Isso não significa, contudo, que haja um movimento contra a guerra majoritário na Rússia. As pesquisas disponíveis, todas estatais e, portanto, suspeitas, colocam o apoio na casa dos 60%. Muito se deve ao fato de que as pessoas mais velhas se informam majoritariamente pelos meios estatais, TV aberta principalmente.

Obviamente, a situação muda entre os mais abastados e jovens, que agora veem a ideia de uma Rússia ocidentalizada esfarelar com a guerra de Putin. Há cerca de 15 mil pessoas que foram detidas e depois soltas por protestar contra o conflito desde 24 de fevereiro, segundo a ONG OVD-Info. É bastante gente, mas número declinante e que não configura a revolução que as TVs ocidentais gostam de pintar.

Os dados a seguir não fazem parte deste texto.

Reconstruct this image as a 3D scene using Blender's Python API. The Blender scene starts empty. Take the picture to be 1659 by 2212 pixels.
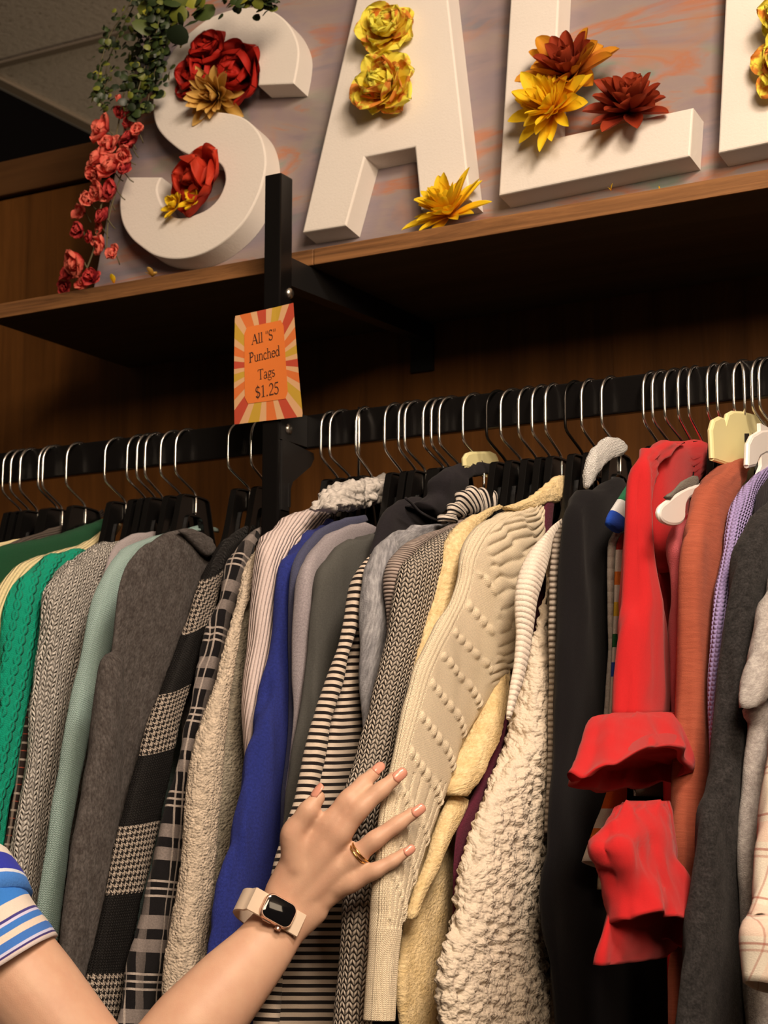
import bpy, bmesh, math, random
import numpy as np
from mathutils import Vector, Matrix, noise
random.seed(11)
SC = bpy.context.scene
COL = SC.collection
W, H, F = 1659, 2212, 4000.0
PSI, TH = math.radians(29.7), math.radians(9.2)
_f0 = np.array([-math.sin(PSI), math.cos(PSI), 0]); RIGHT = np.array([math.cos(PSI), math.sin(PSI), 0]); _z = np.array([0, 0, 1.0])
FWD = _f0*math.cos(TH)+_z*math.sin(TH); UP = _z*math.cos(TH)-_f0*math.sin(TH)
CAM = np.array([1.18274, -1.80770, 1.30271])      # eye point, metres

def ray(px, py):
    return FWD+(px-W/2)/F*RIGHT+(H/2-py)/F*UP
def unp(px, py, ax, val):                         # a sight line met with the plane axis = val
    r = ray(px, py); return CAM+(val-CAM[ax])/r[ax]*r
def at_depth(px, py, d):
    return CAM+d*ray(px, py)
def unp_plane(px, py, o, n):
    r = ray(px, py); return CAM+np.dot(o-CAM, n)/np.dot(r, n)*r

# ---------------------------------------------------------------- objects
def root(name, label, cat, loc=(0, 0, 0), group=None):
    o = bpy.data.objects.new(name, None); COL.objects.link(o)
    o.location = Vector([float(c) for c in loc]); o.empty_display_size = .02
    o['label'] = label; o['category'] = cat
    if group: o['group'] = group
    return o
def tag(o, label, cat, group=None):
    o['label'] = label; o['category'] = cat
    if group: o['group'] = group
    return o
def struct(o):
    o['kind'] = 'structure'; return o
def link(name, verts, faces, mats, parent=None, uvs=None, smooth=True, midx=None, local=False, sharp=None):
    me = bpy.data.meshes.new(name)
    me.from_pydata([tuple(map(float, v)) for v in verts], [], [tuple(map(int, f)) for f in faces])
    if not isinstance(mats, (list, tuple)): mats = [mats]
    for m in mats: me.materials.append(m)
    if uvs is not None:
        ul = me.uv_layers.new(name='UVMap')
        ul.data.foreach_set('uv', np.asarray(uvs, dtype=np.float32).ravel())
    if midx is not None: me.polygons.foreach_set('material_index', np.asarray(midx, dtype=np.int32))
    if smooth: me.polygons.foreach_set('use_smooth', np.ones(len(me.polygons), dtype=bool))
    if sharp: me.set_sharp_from_angle(angle=math.radians(sharp))
    me.update()
    o = bpy.data.objects.new(name, me); COL.objects.link(o)
    if parent is not None:
        o.parent = parent
        if not local and parent.type == 'EMPTY': o.location = -parent.location
    return o
class MB:                                          # collects boxes, tubes, plates; build() links them as ONE mesh
    def __init__(s): s.v = []; s.f = []; s.m = []
    def add(s, v, f, m=0):
        n = len(s.v); s.v += [np.asarray(p, float) for p in v]; s.f += [tuple(i+n for i in q) for q in f]; s.m += [m]*len(f)
    def box(s, x0, x1, y0, y1, z0, z1, m=0):
        v = [(x, y, z) for x in (x0, x1) for y in (y0, y1) for z in (z0, z1)]
        s.add(v, [(0, 1, 3, 2), (4, 6, 7, 5), (0, 4, 5, 1), (2, 3, 7, 6), (0, 2, 6, 4), (1, 5, 7, 3)], m)
    def tube(s, pts, r, n=10, m=0, cap=True):
        pts = [np.asarray(p, float) for p in pts]; rr = r if hasattr(r, '__len__') else [r]*len(pts)
        prev = None; v = []; f = []
        for i, p in enumerate(pts):
            t = pts[min(i+1, len(pts)-1)]-pts[max(i-1, 0)]; t = t/(np.linalg.norm(t)+1e-12)
            if prev is None:
                a = np.array([1.0, 0, 0]) if abs(t[0]) < .9 else np.array([0, 1.0, 0])
            else: a = prev
            a = a-np.dot(a, t)*t; a /= np.linalg.norm(a)+1e-12; b = np.cross(t, a); prev = a
            for k in range(n):
                w = 2*math.pi*k/n; v.append(p+rr[i]*(math.cos(w)*a+math.sin(w)*b))
        for i in range(len(pts)-1):
            for k in range(n):
                f.append((i*n+k, i*n+(k+1) % n, (i+1)*n+(k+1) % n, (i+1)*n+k))
        if cap: f.append(tuple(range(n-1, -1, -1))); f.append(tuple((len(pts)-1)*n+k for k in range(n)))
        s.add(v, f, m)
    def plate(s, poly, d, m=0):                    # closed polygon of 3-D points, thickness vector d
        n = len(poly); a = [np.asarray(p, float)-np.asarray(d)/2 for p in poly]; b = [np.asarray(p, float)+np.asarray(d)/2 for p in poly]
        s.add(a+b, [tuple(range(n-1, -1, -1)), tuple(range(n, 2*n))]+[(i, (i+1) % n, n+(i+1) % n, n+i) for i in range(n)], m)
    def build(s, name, mats, parent=None, smooth=False, bevel=0, sharp=None, local=False):
        o = link(name, s.v, s.f, mats, parent, smooth=smooth, midx=s.m, local=local, sharp=sharp)
        bm = bmesh.new(); bm.from_mesh(o.data)
        if bevel:
            bmesh.ops.remove_doubles(bm, verts=bm.verts, dist=1e-6)
            bmesh.ops.bevel(bm, geom=[e for e in bm.edges if len(e.link_faces) == 2 and e.calc_face_angle(0) > .6], offset=bevel, segments=2, affect='EDGES', profile=.6)
        bmesh.ops.recalc_face_normals(bm, faces=bm.faces)
        bm.to_mesh(o.data); bm.free(); o.data.update()
        return o

def spline(pts, n):                                # smooth open polyline resampled to n points
    p = np.asarray(pts, float)
    if len(p) == 2:
        t = np.linspace(0, 1, n)[:, None]; return p[0]*(1-t)+p[1]*t
    q = np.vstack([2*p[0]-p[1], p, 2*p[-1]-p[-2]]); out = []
    for i in range(1, len(q)-2):
        a, b, c, d = q[i-1:i+3]
        for t in np.linspace(0, 1, 14, endpoint=False):
            out.append(.5*((2*b)+(c-a)*t+(2*a-5*b+4*c-d)*t*t+(3*b-a-3*c+d)*t**3))
    out.append(p[-1]); out = np.array(out)
    s = np.r_[0, np.cumsum(np.linalg.norm(np.diff(out, axis=0), axis=1))]
    x = np.linspace(0, s[-1], n)
    return np.stack([np.interp(x, s, out[:, k]) for k in range(p.shape[1])], 1)

# ---------------------------------------------------------------- materials
def lin(c):
    c = np.asarray(c, float)/255.0
    return tuple(np.where(c <= .04045, c/12.92, ((c+.055)/1.055)**2.4))
TINT = np.array([1.0, .87, .73])
def A(r, g, b, k=1.0):                             # dye colour as it reads under the shop's warm lamps
    return tuple(np.clip(np.array(lin((r, g, b)))/TINT*.80/k, 0.001, .9))
class Mat:
    def __init__(s, name, col=(.5, .5, .5), rough=.7, **kw):
        s.m = bpy.data.materials.new(name); s.m.use_nodes = True; s.t = s.m.node_tree
        s.p = s.t.nodes['Principled BSDF']; s.set('Base Color', col); s.set('Roughness', rough)
        for k, v in kw.items(): s.set(k.replace('_', ' '), v)
    def set(s, k, v):
        i = s.p.inputs[k]
        if isinstance(v, bpy.types.NodeSocket): s.t.links.new(v, i)
        elif hasattr(v, '__len__') and len(v) == 3 and i.type == 'RGBA': i.default_value = (*v, 1)
        else: i.default_value = v
    def n(s, t): return s.t.nodes.new('ShaderNode'+t)
    def put(s, v, i):
        if isinstance(v, bpy.types.NodeSocket): s.t.links.new(v, i)
        elif hasattr(v, '__len__') and len(v) == 3 and i.type == 'RGBA': i.default_value = (*v, 1)
        else: i.default_value = v
    def math(s, op, *a):
        x = s.n('Math'); x.operation = op
        for i, v in enumerate(a): s.put(v, x.inputs[i])
        return x.outputs[0]
    def uv(s):
        x = s.n('TexCoord'); y = s.n('SeparateXYZ'); s.t.links.new(x.outputs['UV'], y.inputs[0]); return y.outputs[0], y.outputs[1]
    def obj(s): return s.n('TexCoord').outputs['Object']
    def comb(s, x, y, z=0):
        c = s.n('CombineXYZ'); s.put(x, c.inputs[0]); s.put(y, c.inputs[1]); s.put(z, c.inputs[2]); return c.outputs[0]
    def scale(s, vec, sc):
        c = s.n('VectorMath'); c.operation = 'MULTIPLY'; s.put(vec, c.inputs[0]); c.inputs[1].default_value = sc; return c.outputs[0]
    def noise(s, vec, sc, det=2, rough=.5, dist=0):
        x = s.n('TexNoise'); s.put(vec, x.inputs['Vector']); x.inputs['Scale'].default_value = sc; x.inputs['Detail'].default_value = det
        x.inputs['Roughness'].default_value = rough; x.inputs['Distortion'].default_value = dist; return x.outputs['Fac']
    def voro(s, vec, sc):
        x = s.n('TexVoronoi'); s.put(vec, x.inputs['Vector']); x.inputs['Scale'].default_value = sc; return x.outputs['Distance']
    def mix(s, f, a, b):
        x = s.n('Mix'); x.data_type = 'RGBA'; s.put(f, x.inputs[0]); s.put(a, x.inputs[6]); s.put(b, x.inputs[7]); return x.outputs[2]
    def ramp(s, f, st, interp='LINEAR'):
        x = s.n('ValToRGB'); r = x.color_ramp; r.interpolation = interp
        while len(r.elements) < len(st): r.elements.new(1)
        for e, (p, c) in zip(r.elements, st):
            e.position = p; e.color = (*c, 1) if hasattr(c, '__len__') else (c, c, c, 1)
        s.put(f, x.inputs[0]); return x.outputs[0]
    def bump(s, h, dist=.001, strength=1.0):
        x = s.n('Bump'); s.put(h, x.inputs['Height']); x.inputs['Distance'].default_value = dist; x.inputs['Strength'].default_value = strength
        s.t.links.new(x.outputs[0], s.p.inputs['Normal'])
    # yarn structures: u across, v along, in metres; all return a 0..1 height
    def knit(s, u, v, sw, sh):
        x = s.math('FRACT', s.math('DIVIDE', u, sw)); fx = s.math('ABSOLUTE', s.math('SUBTRACT', x, .5))
        y = s.math('FRACT', s.math('ADD', s.math('DIVIDE', v, sh), s.math('MULTIPLY', fx, 1.4)))
        hy = s.math('SINE', s.math('MULTIPLY', y, math.pi)); hx = s.math('ABSOLUTE', s.math('SINE', s.math('MULTIPLY', x, 2*math.pi)))
        return s.math('MULTIPLY', hy, s.math('POWER', hx, .5))
    def rib(s, u, p): return s.math('ABSOLUTE', s.math('SINE', s.math('MULTIPLY', u, math.pi/p)))
    def band(s, x, p, lo, hi, ph=0.0):             # 1 where fract(x/p+ph) in [lo, hi]
        y = s.math('FRACT', s.math('ADD', s.math('DIVIDE', x, p), ph))
        return s.math('MULTIPLY', s.math('GREATER_THAN', y, lo), s.math('LESS_THAN', y, hi))
    def houndstooth(s, u, v, c):
        a = s.math('FLOOR', s.math('DIVIDE', u, c/8)); b = s.math('FLOOR', s.math('DIVIDE', v, c/8))
        wa = s.math('LESS_THAN', s.math('FLOORED_MODULO', a, 8), 4); wb = s.math('LESS_THAN', s.math('FLOORED_MODULO', b, 8), 4)
        t = s.math('LESS_THAN', s.math('FLOORED_MODULO', s.math('ADD', a, b), 4), 2)
        return s.math('ADD', s.math('MULTIPLY', wa, t), s.math('MULTIPLY', wb, s.math('SUBTRACT', 1, t)))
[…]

A chave para qualquer mudança reside na elite do país, que até aqui se mantém fiel ao chefe do Kremlin, apesar de sinais aqui e ali de dissenso. Se isso será suficiente para estimular um movimento palaciano contra Putin, é insondável de fora.

Ainda nesta quinta, o chefe da principal empresa do país, a estatal de gás Gazprom, convocou seus 500 mil funcionários a defender Putin. “Hoje, como nunca, é importante nos mantermos comprometidos com a causa comum, apoiar nosso presidente”, escreveu Alexei Miller em uma carta aos empregados.

Miller é aliado de Putin desde que o atual presidente trabalhava para o prefeito liberal de São Petersburgo Anatoli Sobtchak no começo dos anos 1990. Ele criticou as sanções ocidentais à Rússia no texto, que não cita a guerra nominalmente e é datado do dia 5.

A Gazprom é a maior acionista dos projetos Nord Stream, a dupla de gasodutos Rússia-Alemanha cujo segundo ramo está congelado como retaliação de Berlim pela guerra.